-- Aim --
Give back exactly the lines from the start of the listing to the line containing "BLUECAP = mb.mesh('blue_clamp', MBLUE)", inclusive, and nothing beyond them.

***** Input rows *****

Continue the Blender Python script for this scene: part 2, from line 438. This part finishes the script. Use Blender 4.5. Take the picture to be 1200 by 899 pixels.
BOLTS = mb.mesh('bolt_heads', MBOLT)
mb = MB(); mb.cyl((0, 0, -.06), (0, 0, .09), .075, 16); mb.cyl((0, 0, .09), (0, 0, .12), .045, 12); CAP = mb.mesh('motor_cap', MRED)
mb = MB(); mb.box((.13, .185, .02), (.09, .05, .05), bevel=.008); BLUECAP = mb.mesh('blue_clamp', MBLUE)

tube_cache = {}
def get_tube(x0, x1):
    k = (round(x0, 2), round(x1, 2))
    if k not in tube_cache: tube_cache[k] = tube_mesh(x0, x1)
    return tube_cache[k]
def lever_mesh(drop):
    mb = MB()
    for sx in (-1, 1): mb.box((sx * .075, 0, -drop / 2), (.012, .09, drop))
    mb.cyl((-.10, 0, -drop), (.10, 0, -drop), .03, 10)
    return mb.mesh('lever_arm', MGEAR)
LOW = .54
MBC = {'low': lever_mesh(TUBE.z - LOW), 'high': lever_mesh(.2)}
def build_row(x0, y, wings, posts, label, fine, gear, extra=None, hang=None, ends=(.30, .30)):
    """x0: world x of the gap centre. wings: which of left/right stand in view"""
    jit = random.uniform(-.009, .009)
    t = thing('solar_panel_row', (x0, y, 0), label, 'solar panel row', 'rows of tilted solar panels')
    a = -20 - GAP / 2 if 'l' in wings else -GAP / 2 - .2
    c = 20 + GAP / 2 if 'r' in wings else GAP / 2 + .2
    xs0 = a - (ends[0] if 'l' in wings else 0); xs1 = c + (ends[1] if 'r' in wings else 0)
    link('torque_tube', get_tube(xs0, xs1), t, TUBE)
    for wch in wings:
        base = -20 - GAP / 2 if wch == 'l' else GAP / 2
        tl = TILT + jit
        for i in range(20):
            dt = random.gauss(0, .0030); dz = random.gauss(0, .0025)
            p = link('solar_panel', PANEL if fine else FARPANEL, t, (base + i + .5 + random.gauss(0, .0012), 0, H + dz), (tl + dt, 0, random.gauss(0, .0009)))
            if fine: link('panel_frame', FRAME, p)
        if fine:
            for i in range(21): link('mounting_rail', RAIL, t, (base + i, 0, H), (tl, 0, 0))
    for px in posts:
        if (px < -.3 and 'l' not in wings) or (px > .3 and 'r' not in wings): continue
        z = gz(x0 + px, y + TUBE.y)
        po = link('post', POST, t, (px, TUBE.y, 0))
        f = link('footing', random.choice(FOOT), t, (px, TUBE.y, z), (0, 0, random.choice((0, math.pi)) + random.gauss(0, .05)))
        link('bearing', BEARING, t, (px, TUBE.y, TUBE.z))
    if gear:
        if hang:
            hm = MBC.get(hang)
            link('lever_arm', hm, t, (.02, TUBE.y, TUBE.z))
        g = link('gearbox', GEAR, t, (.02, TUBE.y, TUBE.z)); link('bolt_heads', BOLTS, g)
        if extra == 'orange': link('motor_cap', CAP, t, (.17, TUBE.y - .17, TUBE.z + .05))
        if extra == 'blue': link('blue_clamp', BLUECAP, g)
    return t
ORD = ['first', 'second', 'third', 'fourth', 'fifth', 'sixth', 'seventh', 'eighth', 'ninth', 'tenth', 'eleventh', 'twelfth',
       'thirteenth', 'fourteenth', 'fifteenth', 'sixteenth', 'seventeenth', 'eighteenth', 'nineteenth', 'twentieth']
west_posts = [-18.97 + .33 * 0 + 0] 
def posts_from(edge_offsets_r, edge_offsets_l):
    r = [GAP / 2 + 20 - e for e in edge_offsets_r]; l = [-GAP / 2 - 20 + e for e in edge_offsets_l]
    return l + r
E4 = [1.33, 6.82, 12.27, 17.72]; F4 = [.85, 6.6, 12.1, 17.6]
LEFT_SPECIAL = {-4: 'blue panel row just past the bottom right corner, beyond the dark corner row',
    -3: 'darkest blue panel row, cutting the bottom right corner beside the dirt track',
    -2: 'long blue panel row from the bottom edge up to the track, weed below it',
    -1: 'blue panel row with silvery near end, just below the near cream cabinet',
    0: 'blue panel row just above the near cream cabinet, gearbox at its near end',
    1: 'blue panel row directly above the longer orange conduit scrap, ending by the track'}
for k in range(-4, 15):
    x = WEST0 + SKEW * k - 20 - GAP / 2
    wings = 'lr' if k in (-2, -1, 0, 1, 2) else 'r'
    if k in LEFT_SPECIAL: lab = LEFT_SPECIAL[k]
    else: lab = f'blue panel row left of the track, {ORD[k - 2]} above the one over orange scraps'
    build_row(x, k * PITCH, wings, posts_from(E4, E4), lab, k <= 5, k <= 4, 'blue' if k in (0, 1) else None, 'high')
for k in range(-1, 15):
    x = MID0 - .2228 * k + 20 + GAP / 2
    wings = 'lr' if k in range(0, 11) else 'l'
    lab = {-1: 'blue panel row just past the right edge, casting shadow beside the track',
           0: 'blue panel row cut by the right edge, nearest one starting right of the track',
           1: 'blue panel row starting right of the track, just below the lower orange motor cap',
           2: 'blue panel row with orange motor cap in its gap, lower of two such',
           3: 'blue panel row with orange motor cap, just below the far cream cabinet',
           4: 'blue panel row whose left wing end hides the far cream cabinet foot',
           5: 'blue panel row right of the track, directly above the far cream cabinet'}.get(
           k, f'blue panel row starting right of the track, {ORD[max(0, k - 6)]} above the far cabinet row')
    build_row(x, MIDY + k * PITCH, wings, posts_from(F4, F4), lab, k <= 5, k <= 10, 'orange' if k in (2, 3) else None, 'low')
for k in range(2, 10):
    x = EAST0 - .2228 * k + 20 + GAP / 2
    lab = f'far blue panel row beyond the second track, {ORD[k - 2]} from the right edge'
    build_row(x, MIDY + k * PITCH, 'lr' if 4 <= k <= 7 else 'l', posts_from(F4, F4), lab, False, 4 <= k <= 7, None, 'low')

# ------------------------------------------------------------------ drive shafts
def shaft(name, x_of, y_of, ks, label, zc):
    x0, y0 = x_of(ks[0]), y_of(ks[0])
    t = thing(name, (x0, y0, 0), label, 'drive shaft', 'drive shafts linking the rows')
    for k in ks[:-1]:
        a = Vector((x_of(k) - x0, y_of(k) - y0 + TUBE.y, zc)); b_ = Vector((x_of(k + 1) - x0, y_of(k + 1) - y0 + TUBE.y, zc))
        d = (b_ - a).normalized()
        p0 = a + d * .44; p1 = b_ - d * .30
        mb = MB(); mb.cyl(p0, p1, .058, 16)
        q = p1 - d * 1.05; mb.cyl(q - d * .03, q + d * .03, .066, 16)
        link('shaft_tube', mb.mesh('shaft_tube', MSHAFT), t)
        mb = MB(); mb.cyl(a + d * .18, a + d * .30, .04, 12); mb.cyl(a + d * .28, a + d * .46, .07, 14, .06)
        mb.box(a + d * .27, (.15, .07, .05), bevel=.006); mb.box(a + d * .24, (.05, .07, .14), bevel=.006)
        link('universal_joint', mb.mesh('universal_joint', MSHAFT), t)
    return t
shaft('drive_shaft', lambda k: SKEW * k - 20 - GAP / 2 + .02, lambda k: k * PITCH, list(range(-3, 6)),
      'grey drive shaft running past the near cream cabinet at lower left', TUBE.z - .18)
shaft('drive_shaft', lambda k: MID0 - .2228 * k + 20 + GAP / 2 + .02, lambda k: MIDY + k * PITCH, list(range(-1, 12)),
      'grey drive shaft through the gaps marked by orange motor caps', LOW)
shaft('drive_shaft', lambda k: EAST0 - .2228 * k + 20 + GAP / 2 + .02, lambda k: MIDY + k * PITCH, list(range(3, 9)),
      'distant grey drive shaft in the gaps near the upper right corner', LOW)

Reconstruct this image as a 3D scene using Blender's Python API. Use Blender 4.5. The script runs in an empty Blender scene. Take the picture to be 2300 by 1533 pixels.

*****

-- Full output --
Continue the Blender Python script for this scene: part 2, from line 438. This part finishes the script. Use Blender 4.5. Take the picture to be 1200 by 899 pixels.
BOLTS = mb.mesh('bolt_heads', MBOLT)
mb = MB(); mb.cyl((0, 0, -.06), (0, 0, .09), .075, 16); mb.cyl((0, 0, .09), (0, 0, .12), .045, 12); CAP = mb.mesh('motor_cap', MRED)
mb = MB(); mb.box((.13, .185, .02), (.09, .05, .05), bevel=.008); BLUECAP = mb.mesh('blue_clamp', MBLUE)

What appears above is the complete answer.